## Exercise
Reproduce all of the material word for word.
>> start Data section
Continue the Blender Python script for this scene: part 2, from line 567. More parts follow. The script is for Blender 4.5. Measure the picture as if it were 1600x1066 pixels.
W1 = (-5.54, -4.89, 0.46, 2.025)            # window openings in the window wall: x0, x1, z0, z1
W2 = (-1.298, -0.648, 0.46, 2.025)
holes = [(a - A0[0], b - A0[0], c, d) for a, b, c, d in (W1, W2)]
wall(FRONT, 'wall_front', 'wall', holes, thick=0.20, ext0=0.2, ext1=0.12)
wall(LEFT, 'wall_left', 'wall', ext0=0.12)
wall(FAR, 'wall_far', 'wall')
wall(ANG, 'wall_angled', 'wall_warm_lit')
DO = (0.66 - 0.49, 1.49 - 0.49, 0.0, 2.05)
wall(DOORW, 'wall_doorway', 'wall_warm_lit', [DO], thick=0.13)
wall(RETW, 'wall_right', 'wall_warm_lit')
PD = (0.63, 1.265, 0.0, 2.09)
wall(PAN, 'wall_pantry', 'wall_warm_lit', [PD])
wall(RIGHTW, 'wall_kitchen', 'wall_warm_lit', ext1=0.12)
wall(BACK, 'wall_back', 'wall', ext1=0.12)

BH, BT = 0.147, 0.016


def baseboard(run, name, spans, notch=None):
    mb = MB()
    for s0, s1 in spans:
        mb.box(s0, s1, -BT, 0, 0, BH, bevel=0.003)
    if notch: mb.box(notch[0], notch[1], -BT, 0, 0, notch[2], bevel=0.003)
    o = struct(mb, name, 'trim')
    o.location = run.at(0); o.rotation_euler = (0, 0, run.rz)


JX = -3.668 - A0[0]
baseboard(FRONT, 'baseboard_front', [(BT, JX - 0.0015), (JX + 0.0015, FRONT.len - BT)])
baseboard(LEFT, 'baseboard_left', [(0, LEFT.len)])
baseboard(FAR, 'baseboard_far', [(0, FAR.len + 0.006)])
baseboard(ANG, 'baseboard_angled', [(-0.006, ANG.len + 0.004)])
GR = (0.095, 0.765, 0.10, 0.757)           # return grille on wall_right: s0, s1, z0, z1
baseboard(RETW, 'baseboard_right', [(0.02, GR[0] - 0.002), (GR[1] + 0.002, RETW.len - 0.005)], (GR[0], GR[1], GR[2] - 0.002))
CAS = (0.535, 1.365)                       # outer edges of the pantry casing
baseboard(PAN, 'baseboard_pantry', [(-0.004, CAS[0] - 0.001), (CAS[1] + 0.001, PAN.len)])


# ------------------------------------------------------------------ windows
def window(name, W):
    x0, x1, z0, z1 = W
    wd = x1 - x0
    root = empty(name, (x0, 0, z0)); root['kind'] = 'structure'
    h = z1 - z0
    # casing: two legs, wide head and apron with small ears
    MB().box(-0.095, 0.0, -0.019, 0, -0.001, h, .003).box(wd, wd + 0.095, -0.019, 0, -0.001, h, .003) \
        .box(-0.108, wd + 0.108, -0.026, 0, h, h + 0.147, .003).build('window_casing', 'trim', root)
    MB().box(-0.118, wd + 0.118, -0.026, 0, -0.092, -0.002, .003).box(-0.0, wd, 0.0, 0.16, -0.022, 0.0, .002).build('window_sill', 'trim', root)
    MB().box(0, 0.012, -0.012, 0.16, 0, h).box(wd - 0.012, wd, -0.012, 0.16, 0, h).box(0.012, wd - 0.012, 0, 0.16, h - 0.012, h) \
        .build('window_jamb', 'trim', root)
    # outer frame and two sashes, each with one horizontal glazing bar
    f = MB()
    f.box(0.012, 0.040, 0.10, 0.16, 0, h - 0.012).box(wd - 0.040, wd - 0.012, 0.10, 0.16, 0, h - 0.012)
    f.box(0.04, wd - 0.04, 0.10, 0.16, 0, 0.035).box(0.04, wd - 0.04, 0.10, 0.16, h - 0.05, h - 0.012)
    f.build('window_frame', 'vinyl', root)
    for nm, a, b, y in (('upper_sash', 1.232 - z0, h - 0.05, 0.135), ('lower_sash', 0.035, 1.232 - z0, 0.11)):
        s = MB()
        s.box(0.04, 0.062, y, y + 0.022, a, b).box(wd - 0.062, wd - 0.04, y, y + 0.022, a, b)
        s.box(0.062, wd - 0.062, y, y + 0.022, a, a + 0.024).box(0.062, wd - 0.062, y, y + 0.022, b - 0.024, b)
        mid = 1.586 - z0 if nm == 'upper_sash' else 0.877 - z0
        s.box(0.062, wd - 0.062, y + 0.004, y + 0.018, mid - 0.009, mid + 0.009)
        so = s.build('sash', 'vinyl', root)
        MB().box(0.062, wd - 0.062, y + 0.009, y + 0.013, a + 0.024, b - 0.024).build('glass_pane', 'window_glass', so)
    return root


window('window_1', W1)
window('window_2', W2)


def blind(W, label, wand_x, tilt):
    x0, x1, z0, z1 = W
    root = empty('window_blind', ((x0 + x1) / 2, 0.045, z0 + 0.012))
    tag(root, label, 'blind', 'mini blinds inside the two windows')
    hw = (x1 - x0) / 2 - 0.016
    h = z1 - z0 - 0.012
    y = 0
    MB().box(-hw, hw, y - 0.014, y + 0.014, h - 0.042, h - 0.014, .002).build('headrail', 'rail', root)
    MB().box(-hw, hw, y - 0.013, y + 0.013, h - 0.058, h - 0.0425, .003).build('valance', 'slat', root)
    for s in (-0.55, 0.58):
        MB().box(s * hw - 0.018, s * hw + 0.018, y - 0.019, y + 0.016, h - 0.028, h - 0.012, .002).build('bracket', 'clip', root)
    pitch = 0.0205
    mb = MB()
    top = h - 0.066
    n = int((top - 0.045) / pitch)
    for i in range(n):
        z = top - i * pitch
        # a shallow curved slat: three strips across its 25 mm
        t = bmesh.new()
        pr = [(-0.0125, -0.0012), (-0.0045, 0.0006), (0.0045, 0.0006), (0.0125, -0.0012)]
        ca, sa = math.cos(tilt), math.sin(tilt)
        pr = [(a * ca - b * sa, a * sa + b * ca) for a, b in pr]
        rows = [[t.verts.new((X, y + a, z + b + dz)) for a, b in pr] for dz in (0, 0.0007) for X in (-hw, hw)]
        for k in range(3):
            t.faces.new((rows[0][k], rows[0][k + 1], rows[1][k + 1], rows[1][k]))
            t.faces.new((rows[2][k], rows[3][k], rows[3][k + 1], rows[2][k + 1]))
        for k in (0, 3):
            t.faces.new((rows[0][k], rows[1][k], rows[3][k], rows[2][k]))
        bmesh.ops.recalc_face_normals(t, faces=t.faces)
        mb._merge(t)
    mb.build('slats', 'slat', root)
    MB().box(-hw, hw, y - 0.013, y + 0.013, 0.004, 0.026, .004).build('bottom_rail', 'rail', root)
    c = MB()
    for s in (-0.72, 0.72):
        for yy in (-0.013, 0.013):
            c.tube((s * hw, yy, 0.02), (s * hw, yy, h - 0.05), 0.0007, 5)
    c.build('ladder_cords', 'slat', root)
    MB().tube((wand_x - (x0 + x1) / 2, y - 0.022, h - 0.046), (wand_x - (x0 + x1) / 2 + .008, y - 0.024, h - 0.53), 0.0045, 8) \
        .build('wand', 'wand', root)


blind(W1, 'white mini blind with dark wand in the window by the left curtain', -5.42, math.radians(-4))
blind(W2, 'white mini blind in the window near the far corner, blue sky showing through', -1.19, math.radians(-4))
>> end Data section
## Task solution
Continue the Blender Python script for this scene: part 2, from line 567. More parts follow. The script is for Blender 4.5. Measure the picture as if it were 1600x1066 pixels.
W1 = (-5.54, -4.89, 0.46, 2.025)            # window openings in the window wall: x0, x1, z0, z1
W2 = (-1.298, -0.648, 0.46, 2.025)
holes = [(a - A0[0], b - A0[0], c, d) for a, b, c, d in (W1, W2)]
wall(FRONT, 'wall_front', 'wall', holes, thick=0.20, ext0=0.2, ext1=0.12)
wall(LEFT, 'wall_left', 'wall', ext0=0.12)
wall(FAR, 'wall_far', 'wall')
wall(ANG, 'wall_angled', 'wall_warm_lit')
DO = (0.66 - 0.49, 1.49 - 0.49, 0.0, 2.05)
wall(DOORW, 'wall_doorway', 'wall_warm_lit', [DO], thick=0.13)
wall(RETW, 'wall_right', 'wall_warm_lit')
PD = (0.63, 1.265, 0.0, 2.09)
wall(PAN, 'wall_pantry', 'wall_warm_lit', [PD])
wall(RIGHTW, 'wall_kitchen', 'wall_warm_lit', ext1=0.12)
wall(BACK, 'wall_back', 'wall', ext1=0.12)

BH, BT = 0.147, 0.016


def baseboard(run, name, spans, notch=None):
    mb = MB()
    for s0, s1 in spans:
        mb.box(s0, s1, -BT, 0, 0, BH, bevel=0.003)
    if notch: mb.box(notch[0], notch[1], -BT, 0, 0, notch[2], bevel=0.003)
    o = struct(mb, name, 'trim')
    o.location = run.at(0); o.rotation_euler = (0, 0, run.rz)


JX = -3.668 - A0[0]
baseboard(FRONT, 'baseboard_front', [(BT, JX - 0.0015), (JX + 0.0015, FRONT.len - BT)])
baseboard(LEFT, 'baseboard_left', [(0, LEFT.len)])
baseboard(FAR, 'baseboard_far', [(0, FAR.len + 0.006)])
baseboard(ANG, 'baseboard_angled', [(-0.006, ANG.len + 0.004)])
GR = (0.095, 0.765, 0.10, 0.757)           # return grille on wall_right: s0, s1, z0, z1
baseboard(RETW, 'baseboard_right', [(0.02, GR[0] - 0.002), (GR[1] + 0.002, RETW.len - 0.005)], (GR[0], GR[1], GR[2] - 0.002))
CAS = (0.535, 1.365)                       # outer edges of the pantry casing
baseboard(PAN, 'baseboard_pantry', [(-0.004, CAS[0] - 0.001), (CAS[1] + 0.001, PAN.len)])


# ------------------------------------------------------------------ windows
def window(name, W):
    x0, x1, z0, z1 = W
    wd = x1 - x0
    root = empty(name, (x0, 0, z0)); root['kind'] = 'structure'
    h = z1 - z0
    # casing: two legs, wide head and apron with small ears
    MB().box(-0.095, 0.0, -0.019, 0, -0.001, h, .003).box(wd, wd + 0.095, -0.019, 0, -0.001, h, .003) \
        .box(-0.108, wd + 0.108, -0.026, 0, h, h + 0.147, .003).build('window_casing', 'trim', root)
    MB().box(-0.118, wd + 0.118, -0.026, 0, -0.092, -0.002, .003).box(-0.0, wd, 0.0, 0.16, -0.022, 0.0, .002).build('window_sill', 'trim', root)
    MB().box(0, 0.012, -0.012, 0.16, 0, h).box(wd - 0.012, wd, -0.012, 0.16, 0, h).box(0.012, wd - 0.012, 0, 0.16, h - 0.012, h) \
        .build('window_jamb', 'trim', root)
    # outer frame and two sashes, each with one horizontal glazing bar
    f = MB()
    f.box(0.012, 0.040, 0.10, 0.16, 0, h - 0.012).box(wd - 0.040, wd - 0.012, 0.10, 0.16, 0, h - 0.012)
    f.box(0.04, wd - 0.04, 0.10, 0.16, 0, 0.035).box(0.04, wd - 0.04, 0.10, 0.16, h - 0.05, h - 0.012)
    f.build('window_frame', 'vinyl', root)
    for nm, a, b, y in (('upper_sash', 1.232 - z0, h - 0.05, 0.135), ('lower_sash', 0.035, 1.232 - z0, 0.11)):
        s = MB()
        s.box(0.04, 0.062, y, y + 0.022, a, b).box(wd - 0.062, wd - 0.04, y, y + 0.022, a, b)
        s.box(0.062, wd - 0.062, y, y + 0.022, a, a + 0.024).box(0.062, wd - 0.062, y, y + 0.022, b - 0.024, b)
        mid = 1.586 - z0 if nm == 'upper_sash' else 0.877 - z0
        s.box(0.062, wd - 0.062, y + 0.004, y + 0.018, mid - 0.009, mid + 0.009)
        so = s.build('sash', 'vinyl', root)
        MB().box(0.062, wd - 0.062, y + 0.009, y + 0.013, a + 0.024, b - 0.024).build('glass_pane', 'window_glass', so)
    return root


window('window_1', W1)
window('window_2', W2)


def blind(W, label, wand_x, tilt):
    x0, x1, z0, z1 = W
    root = empty('window_blind', ((x0 + x1) / 2, 0.045, z0 + 0.012))
    tag(root, label, 'blind', 'mini blinds inside the two windows')
    hw = (x1 - x0) / 2 - 0.016
    h = z1 - z0 - 0.012
    y = 0
    MB().box(-hw, hw, y - 0.014, y + 0.014, h - 0.042, h - 0.014, .002).build('headrail', 'rail', root)
    MB().box(-hw, hw, y - 0.013, y + 0.013, h - 0.058, h - 0.0425, .003).build('valance', 'slat', root)
    for s in (-0.55, 0.58):
        MB().box(s * hw - 0.018, s * hw + 0.018, y - 0.019, y + 0.016, h - 0.028, h - 0.012, .002).build('bracket', 'clip', root)
    pitch = 0.0205
    mb = MB()
    top = h - 0.066
    n = int((top - 0.045) / pitch)
    for i in range(n):
        z = top - i * pitch
        # a shallow curved slat: three strips across its 25 mm
        t = bmesh.new()
        pr = [(-0.0125, -0.0012), (-0.0045, 0.0006), (0.0045, 0.0006), (0.0125, -0.0012)]
        ca, sa = math.cos(tilt), math.sin(tilt)
        pr = [(a * ca - b * sa, a * sa + b * ca) for a, b in pr]
        rows = [[t.verts.new((X, y + a, z + b + dz)) for a, b in pr] for dz in (0, 0.0007) for X in (-hw, hw)]
        for k in range(3):
            t.faces.new((rows[0][k], rows[0][k + 1], rows[1][k + 1], rows[1][k]))
            t.faces.new((rows[2][k], rows[3][k], rows[3][k + 1], rows[2][k + 1]))
        for k in (0, 3):
            t.faces.new((rows[0][k], rows[1][k], rows[3][k], rows[2][k]))
        bmesh.ops.recalc_face_normals(t, faces=t.faces)
        mb._merge(t)
    mb.build('slats', 'slat', root)
    MB().box(-hw, hw, y - 0.013, y + 0.013, 0.004, 0.026, .004).build('bottom_rail', 'rail', root)
    c = MB()
    for s in (-0.72, 0.72):
        for yy in (-0.013, 0.013):
            c.tube((s * hw, yy, 0.02), (s * hw, yy, h - 0.05), 0.0007, 5)
    c.build('ladder_cords', 'slat', root)
    MB().tube((wand_x - (x0 + x1) / 2, y - 0.022, h - 0.046), (wand_x - (x0 + x1) / 2 + .008, y - 0.024, h - 0.53), 0.0045, 8) \
        .build('wand', 'wand', root)


blind(W1, 'white mini blind with dark wand in the window by the left curtain', -5.42, math.radians(-4))
blind(W2, 'white mini blind in the window near the far corner, blue sky showing through', -1.19, math.radians(-4))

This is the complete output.